Casting the Losers Club

Much has been made of how strong the casting of CHAPTER TWO is and you know what? People are right. With the exception of Jay Ryan as Ben, which there is an in-story reason for, the adults capture their younger counterparts’ essences in appearance, body language, and posture.

Early on, I also thought Mustafa didn’t really work as Mike, but when he is able to lighten, as in the early part of the Chinese restaurant season or late in the film, you can see it. In retrospect Mustafa’s work as the Loser who stayed behind conveys that cost. We can see how Mike has been changed by being on watch. I increasingly warmed to the performance as the film went on and the more I’ve thought about it since.

The young Losers — Jack Dylan Grazer, Chosen Jacobs, Sophia Lillis, Jaeden Martell, Wyatt Oleff, Jeremy Ray Taylor, and Finn Wolfhard — return, at least partially via the magic of CGI de-aging and ADR pitch adjustment. Even with the digital magic, their performances remain singular, fully realized and emotionally affecting. The adults do well, certainly, but the children remain an absolute highlight.

Bill Hader is seeing, not believing, in a scene from IT CHAPTER TWO. (Courtesy of Warner Bros Pictures)

Casting the Rest of the Callsheet

There seems to be less of IT as Pennywise (Bill Skarsgård) in this installment. However, Skarsgård’s performance remains every bit as strong. If anything, the reduced screentime makes his two scenes targeting children all the more intense and disconcerting. This is especially the case in a scene under the school bleachers where he expertly plays not upon a child’s fear but their sympathies. It is such a naked act of manipulative evil to the viewer while being so understandably enticing to the child. That’s a difficult balance to manage.

Less realized is Teach Grant as the grown-up bully Henry Bowers. Unlike Nicholas Hamilton’s version of the teen Bowers, adult Bowers feels entirely like a tool of IT. Teen Bowers was monstrous but there was recognizable human failing to his rage and hate. Here he might as well just be sentient version of the knife he carries. That’s how little depth the script allows him.

Jessica Chastain seeks respite in a bathroom during IT CHAPTER TWO. (Courtesy of Warner Bros Pictures)

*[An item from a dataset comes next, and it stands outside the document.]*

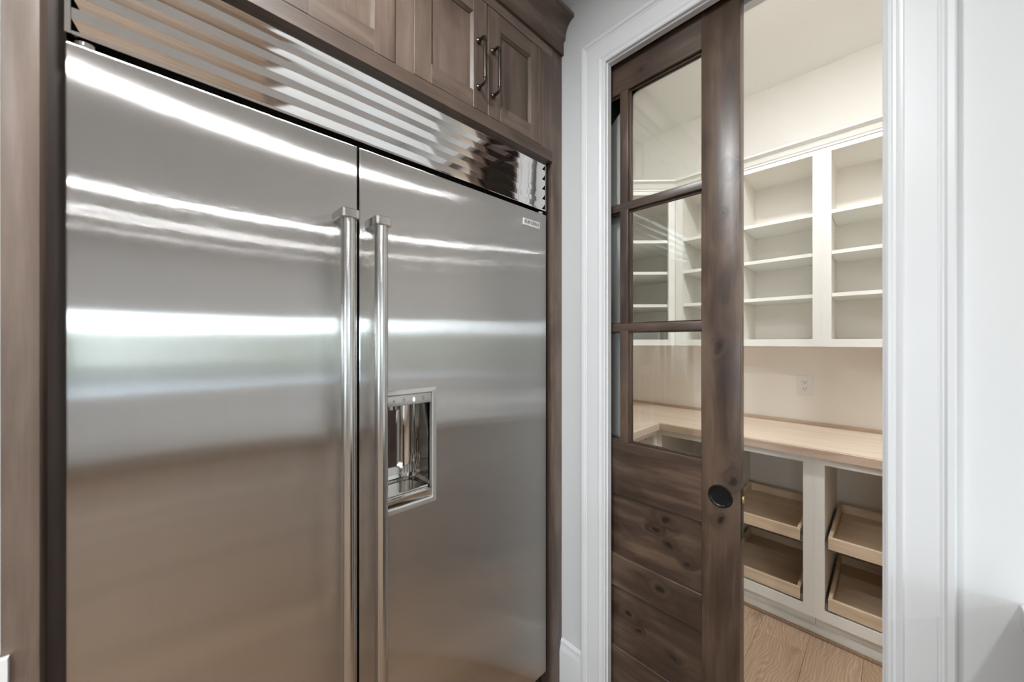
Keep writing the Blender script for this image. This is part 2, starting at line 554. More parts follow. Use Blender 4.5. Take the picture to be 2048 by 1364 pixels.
# the ground and hedge outside those windows
o = MB().box(M['paving'], -30, 20, -30, KY0 - .13, -.3, -.2).box(M['paving'], -30, KX0 - .13, KY0 - .13, 20, -.3, -.2).build('ground', smooth=0)
tag(o, 'grey paving outside the kitchen windows', 'ground', kind='structure')
b = MB()
for i in range(30):
    x = -22 + i * 1.2
    b.lathe(M['hedge'], [(.2, 0), (.9, .4), (.95, 1.1), (.6, 1.75 + random.random() * .35), (.05, 2.1)], (x, -17 + random.random(), -.2), (0, 0, 1), 10)
o = b.build('hedge')
tag(o, 'dark green hedge outside beyond the paving', 'hedge', kind='structure')

# ------------------------------------------------------------------ downlights (each its own lamp)
def downlight(x, y, z, watts, label, group, col=(.955, .985, 1), r=.055, inpantry=False):
    t = thing('recessed_downlight', (x, y, z), label, 'ceiling light', group)
    MB().lathe(M['trim'], [(r, -.001), (r + .004, -.006), (r + .022, -.004), (r + .024, .0), (r, .0)], (x, y, z), (0, 0, 1), 28).build('trim_ring', t)
    d = bpy.data.lights.new('downlight_lamp', 'AREA')
    d.shape = 'DISK'; d.size = 2 * r; d.energy = watts; d.color = col
    lo = bpy.data.objects.new('downlight_lamp', d)
    COL.objects.link(lo)
    lo.location = (x, y, z - .0075)
    adopt(lo, t)
    return t
for xx, yy, pw, where in ((.06, .46, .95, 'close before the right refrigerator door'), (-.95, .43, .9, 'added close before the left refrigerator door to even the light'),  # left one is added to even out the doorway wall's lighting
                          (-.85, -.74, 1.2, 'in the second row, nearer to the doorway wall'), (-.70, -2.78, 1.1, 'in the third row, nearer to the doorway wall'),
                          (-2.75, -2.75, .5, 'in the third row, nearer to the left window'), (-.70, -3.85, .35, 'in the far row, nearer to the doorway wall'),
                          (-2.75, -3.85, .3, 'in the far row, nearer to the left window')):
    downlight(xx, yy, KZ, CAN_W * pw, 'round white downlight in the kitchen ceiling ' + where, 'kitchen ceiling downlights')
downlight(1.52, .12, PZ, PANTRY_W, 'round white downlight in the pantry ceiling', None, (.945, .975, 1.0), .09)

# ------------------------------------------------------------------ doorway trim
def casing():
    t = thing('trim_1', (XW, .36, 0), 'white moulded casing around the pantry doorway', 'door casing', kind='structure')
    prof = [(0, 0), (0, .012), (.004, .0145), (.009, .0145), (.011, .0115), (.016, .012), (.021, .0155), (.026, .0165), (.029, .0135), (.074, .0165), (.077, .0135), (.081, .0165), (.084, .0165), (.088, .0215), (.097, .0225), (.100, .020), (.100, 0)]
    yl, yr, zi = OYL + .005, OYR - .005, OZ + .005
    MB().loft(M['trim'], [[(XW - h, yl + a, 0) for a, h in prof], [(XW - h, yl + a, zi + a) for a, h in prof]]).build('casing_leg', t, 25)
    MB().loft(M['trim'], [[(XW - h, yr - a, 0) for a, h in prof], [(XW - h, yr - a, zi + a) for a, h in prof]]).build('casing_leg', t, 25)
    MB().loft(M['trim'], [[(XW - h, yl + a, zi + a) for a, h in prof], [(XW - h, yr - a, zi + a) for a, h in prof]]).build('casing_head', t, 25)
    # split jambs either side of the pocket
    for xa, xb, m in ((XW - .002, 1.192, 'trim'), (1.260, XB + .002, 'trim')):
        MB().box(M[m], xa, xb, OYL, OYL + .012, 0, OZ + .012, .001, 1).build('jamb', t)
        MB().box(M[m], xa, xb, OYR, OYL, OZ, OZ + .012, .001, 1).build('head_jamb', t)
    MB().box(M['trim'], XW - .002, XB + .002, OYR - .012, OYR, 0, OZ + .012, .001, 1).build('strike_jamb', t)
    MB().loft(M['trim'], [[(XB + h, yl + a, 0) for a, h in prof], [(XB + h, yl + a, zi + a) for a, h in prof]]).build('casing_leg', t, 25)
    MB().loft(M['trim'], [[(XB + h, yl + a, zi + a) for a, h in prof], [(XB + h, yr - a, zi + a) for a, h in prof]]).build('casing_head', t, 25)
    MB().loft(M['trim'], [[(XB + h, yr - a, 0) for a, h in prof], [(XB + h, yr - a, zi + a) for a, h in prof]]).build('casing_leg', t, 25)
    MB().box(M['blackmetal'], 1.206, 1.246, OYR, 1.15, 2.495, 2.53).build('track', t, 0)
casing()
BB = [(0, 0), (.016, 0), (.016, .165), (.0145, .172), (.0145, .178), (.011, .186), (.0085, .199), (.0085, .206), (.004, .214), (0, .216)]
def baseboard(name, ya, yb, label):
    o = MB().loft(M['trim'], [[(XW - d, ya, z) for d, z in BB], [(XW - d, yb, z) for d, z in BB]]).build(name, None, 25)
    tag(o, label, 'baseboard', kind='structure')
baseboard('baseboard_left', OYL + .106, YC + .002, 'tall white baseboard between the wood cabinet side and the doorway casing')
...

Andy Muschietti is an undeniably skilled director. His mix of terror, tension, and humor feels a bit off in comparison to the first film, but that does not undermine his talents. Even at nearly three hours, CHAPTER TWO never feels sluggish, something that largely be owed to how Muschietti captures and presents the movie’s events.

He also seems to have a talent for coaching actors to strong performances. While I certainly believe certain characters get short shrift in the narrative (Mike, especially in the first film, Ben in this installment), their performances remain strong even when limited. On a pure acting basis, there are no weak links amongst the adult or child casts.

Finally, his grasp for how the familiar can feel both safe and dangerous — and how thin the line between each state can be — is strong. Derry feels wickedly alive in his hands, a place of both supportive and damning memories, just like all our hometowns.

The Three Doors
Choose carefully. (Courtesy of Warner Bros Pictures)


Another prominent debate over this movie is whether or not it equals the scares of the first installment and/or is scary on its own merits. Obviously, a lot of this depends on your personal fears and your general level of horror tolerance.

As a notable coward, I still found the first film more frightening. The sort of fears depicted in this film stand as a big reason. Here they are stranger than in the first installment, for sure. As a result, they don’t always read as scary in the same way they might have on the page. A spider with the head of your dead friend, for instance, is a horror to contemplate. In CGI practice though there is a fakeness to it that makes it, perhaps, unnerving but not exactly terrifying. Similarly, the infamous fortune cookies at the restaurant where the Losers reunite are bizarre and disconcerting. If you were there, you’d be horrified. However, with the distance of celluloid, it feels strange but not as viscerally frightening.

That said, the film’s first Pennywise sighting comes after a vicious hate crime. It’s easily the darkest and scariest thing in either film because it feels undeniably real. In a movie of otherworldly chills and thrills, it is the kind of bone deep fear that needs no CGI or imagination to make the heart race.

IT CHAPTER TWO Losers as Kids
Jeremy Ray Taylor, Jack Dylan Grazer, Sophia Lillis, Wyatt Oleff, Jaeden Martell, Finn Wolfhard, and Chosen Jacobs have a moment of self-reflection. (Courtesy of Warner Bros Pictures)

That’s a Wrap

As you can see above, I struggled with this movie quite a bit. That’s, in part, because I love IT, the novel. It is my favorite Stephen King book and, given my affinity for the author, that makes it one of favorite novels of all time. That’s a lot of expectation to live up to.

On top of that, I loved the first movie. It “got” the book so well that it knocked me out. I never expected it to be that good.

However, reviewing IT CHAPTER TWO should be out reviewing the movie itself, not the movie as a sequel or the movie as an adaptation. On that front, it is good. It (or IT) is not great, but it is good. The actors are strong, there are a couple of excellent Pennywise-child scenes that make the blood run cold, Derry is well-realized. It is also irregularly paced, the otherworldly scares fall flat, and not every character gets their due. The film is a mixed bag, for certain. That mixed bag, though, is recommended.

Shed your nostalgia, for the movie, for the book, and take it in as its own object. Judge it on its own merits. There is too much to like to get caught on what it isn’t. Too much to appreciate to stuck on what it does not live up to.